── MATERIAL SHOWN ──
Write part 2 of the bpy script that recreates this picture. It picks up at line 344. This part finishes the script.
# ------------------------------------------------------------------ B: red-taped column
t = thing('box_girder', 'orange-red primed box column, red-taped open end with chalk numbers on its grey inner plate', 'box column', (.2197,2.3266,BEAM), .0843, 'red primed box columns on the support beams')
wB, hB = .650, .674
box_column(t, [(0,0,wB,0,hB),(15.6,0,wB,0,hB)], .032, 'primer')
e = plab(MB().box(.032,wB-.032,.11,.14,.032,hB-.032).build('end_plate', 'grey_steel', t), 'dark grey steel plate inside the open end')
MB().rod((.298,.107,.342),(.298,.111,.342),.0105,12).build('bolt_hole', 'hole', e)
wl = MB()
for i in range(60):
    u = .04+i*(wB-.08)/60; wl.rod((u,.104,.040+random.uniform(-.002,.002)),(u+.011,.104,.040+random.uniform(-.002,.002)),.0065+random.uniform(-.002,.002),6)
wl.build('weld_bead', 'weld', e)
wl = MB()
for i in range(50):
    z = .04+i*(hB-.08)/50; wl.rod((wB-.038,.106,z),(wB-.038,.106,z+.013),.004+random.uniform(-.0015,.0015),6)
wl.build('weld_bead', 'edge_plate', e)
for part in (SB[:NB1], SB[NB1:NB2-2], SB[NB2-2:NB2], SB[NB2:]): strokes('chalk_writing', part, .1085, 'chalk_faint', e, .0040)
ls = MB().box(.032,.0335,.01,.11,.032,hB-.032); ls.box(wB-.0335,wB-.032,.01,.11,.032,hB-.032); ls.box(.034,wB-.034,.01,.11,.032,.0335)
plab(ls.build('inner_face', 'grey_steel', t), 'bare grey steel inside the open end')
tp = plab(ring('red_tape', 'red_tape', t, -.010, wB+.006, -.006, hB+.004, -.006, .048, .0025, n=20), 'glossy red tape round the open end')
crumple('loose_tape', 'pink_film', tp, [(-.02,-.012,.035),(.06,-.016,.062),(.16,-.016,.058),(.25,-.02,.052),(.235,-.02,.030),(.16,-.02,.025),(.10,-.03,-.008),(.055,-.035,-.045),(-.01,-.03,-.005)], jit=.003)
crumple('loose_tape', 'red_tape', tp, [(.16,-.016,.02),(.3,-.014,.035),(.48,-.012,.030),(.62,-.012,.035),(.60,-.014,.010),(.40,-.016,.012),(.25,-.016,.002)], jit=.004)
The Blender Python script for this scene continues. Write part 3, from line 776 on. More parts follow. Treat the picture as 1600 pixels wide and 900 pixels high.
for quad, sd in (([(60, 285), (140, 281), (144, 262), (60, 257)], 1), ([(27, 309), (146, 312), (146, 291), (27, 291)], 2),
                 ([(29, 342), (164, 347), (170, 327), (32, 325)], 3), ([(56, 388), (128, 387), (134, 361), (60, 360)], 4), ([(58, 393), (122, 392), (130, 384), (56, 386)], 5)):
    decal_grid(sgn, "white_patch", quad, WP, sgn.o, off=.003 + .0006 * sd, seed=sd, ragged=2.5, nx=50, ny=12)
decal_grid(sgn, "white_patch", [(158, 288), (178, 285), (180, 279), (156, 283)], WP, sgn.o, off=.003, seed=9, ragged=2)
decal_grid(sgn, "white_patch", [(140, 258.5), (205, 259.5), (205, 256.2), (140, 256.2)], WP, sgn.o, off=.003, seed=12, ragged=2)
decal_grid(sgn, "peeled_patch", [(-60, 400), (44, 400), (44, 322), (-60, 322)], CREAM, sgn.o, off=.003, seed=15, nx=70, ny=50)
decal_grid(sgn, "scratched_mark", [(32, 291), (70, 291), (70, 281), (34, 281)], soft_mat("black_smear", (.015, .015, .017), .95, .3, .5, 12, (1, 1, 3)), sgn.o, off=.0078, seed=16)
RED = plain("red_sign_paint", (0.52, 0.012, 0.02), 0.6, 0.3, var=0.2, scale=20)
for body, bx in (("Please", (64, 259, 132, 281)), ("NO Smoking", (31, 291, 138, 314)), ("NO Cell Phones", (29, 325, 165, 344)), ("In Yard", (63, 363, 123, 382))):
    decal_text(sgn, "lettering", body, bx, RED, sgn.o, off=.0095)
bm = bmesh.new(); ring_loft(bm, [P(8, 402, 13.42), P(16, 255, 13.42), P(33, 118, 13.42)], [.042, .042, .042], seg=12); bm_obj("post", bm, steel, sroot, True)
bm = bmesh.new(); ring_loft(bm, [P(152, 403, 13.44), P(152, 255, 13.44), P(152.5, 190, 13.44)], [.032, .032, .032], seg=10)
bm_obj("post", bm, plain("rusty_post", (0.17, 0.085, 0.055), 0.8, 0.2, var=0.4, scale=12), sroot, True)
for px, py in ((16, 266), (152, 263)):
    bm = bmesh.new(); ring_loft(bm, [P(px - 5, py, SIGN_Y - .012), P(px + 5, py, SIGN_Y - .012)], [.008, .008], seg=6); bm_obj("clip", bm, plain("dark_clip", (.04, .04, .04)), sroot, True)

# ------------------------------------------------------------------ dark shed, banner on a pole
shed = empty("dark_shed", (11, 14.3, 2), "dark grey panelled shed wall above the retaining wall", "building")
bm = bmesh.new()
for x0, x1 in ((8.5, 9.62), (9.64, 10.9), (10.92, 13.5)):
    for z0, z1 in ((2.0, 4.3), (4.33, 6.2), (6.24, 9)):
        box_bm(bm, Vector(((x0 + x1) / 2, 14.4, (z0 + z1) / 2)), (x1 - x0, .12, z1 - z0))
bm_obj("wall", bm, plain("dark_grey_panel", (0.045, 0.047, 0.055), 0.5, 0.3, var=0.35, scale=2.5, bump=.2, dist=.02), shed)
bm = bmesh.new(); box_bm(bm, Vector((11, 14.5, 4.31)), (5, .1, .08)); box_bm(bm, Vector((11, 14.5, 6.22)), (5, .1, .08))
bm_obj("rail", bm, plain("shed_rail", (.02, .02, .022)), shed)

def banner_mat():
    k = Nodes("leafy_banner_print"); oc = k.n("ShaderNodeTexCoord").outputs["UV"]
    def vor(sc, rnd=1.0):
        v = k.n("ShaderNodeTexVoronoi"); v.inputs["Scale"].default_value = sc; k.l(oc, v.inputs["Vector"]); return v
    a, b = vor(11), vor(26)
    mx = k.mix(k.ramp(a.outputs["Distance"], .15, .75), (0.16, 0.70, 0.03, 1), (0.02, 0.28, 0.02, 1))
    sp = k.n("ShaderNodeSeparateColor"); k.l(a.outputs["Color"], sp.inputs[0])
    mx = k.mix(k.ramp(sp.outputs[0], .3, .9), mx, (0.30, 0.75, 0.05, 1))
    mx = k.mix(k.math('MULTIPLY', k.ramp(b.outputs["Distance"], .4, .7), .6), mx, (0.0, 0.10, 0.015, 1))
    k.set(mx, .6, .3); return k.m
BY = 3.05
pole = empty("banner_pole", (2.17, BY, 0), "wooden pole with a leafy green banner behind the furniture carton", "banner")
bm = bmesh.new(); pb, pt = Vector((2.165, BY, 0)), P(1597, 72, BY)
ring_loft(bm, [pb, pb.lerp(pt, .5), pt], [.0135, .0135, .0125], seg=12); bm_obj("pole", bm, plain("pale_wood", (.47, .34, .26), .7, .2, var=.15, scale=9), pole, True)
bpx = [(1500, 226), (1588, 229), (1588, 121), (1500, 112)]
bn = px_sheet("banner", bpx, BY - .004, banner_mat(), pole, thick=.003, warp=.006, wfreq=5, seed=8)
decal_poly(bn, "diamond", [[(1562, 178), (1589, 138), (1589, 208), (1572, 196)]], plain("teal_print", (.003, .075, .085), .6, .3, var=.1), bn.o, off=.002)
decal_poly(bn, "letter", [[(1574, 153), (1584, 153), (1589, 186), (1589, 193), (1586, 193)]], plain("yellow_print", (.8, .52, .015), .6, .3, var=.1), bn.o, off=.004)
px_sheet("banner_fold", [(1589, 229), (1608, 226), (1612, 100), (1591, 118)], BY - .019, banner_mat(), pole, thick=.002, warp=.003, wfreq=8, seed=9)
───
→ **WHAT IS EXPECTED**
Filter the records above for "picture" and copy every matching line.

→ **EXPECTED ANSWER**
Write part 2 of the bpy script that recreates this picture. It picks up at line 344. This part finishes the script.
The Blender Python script for this scene continues. Write part 3, from line 776 on. More parts follow. Treat the picture as 1600 pixels wide and 900 pixels high.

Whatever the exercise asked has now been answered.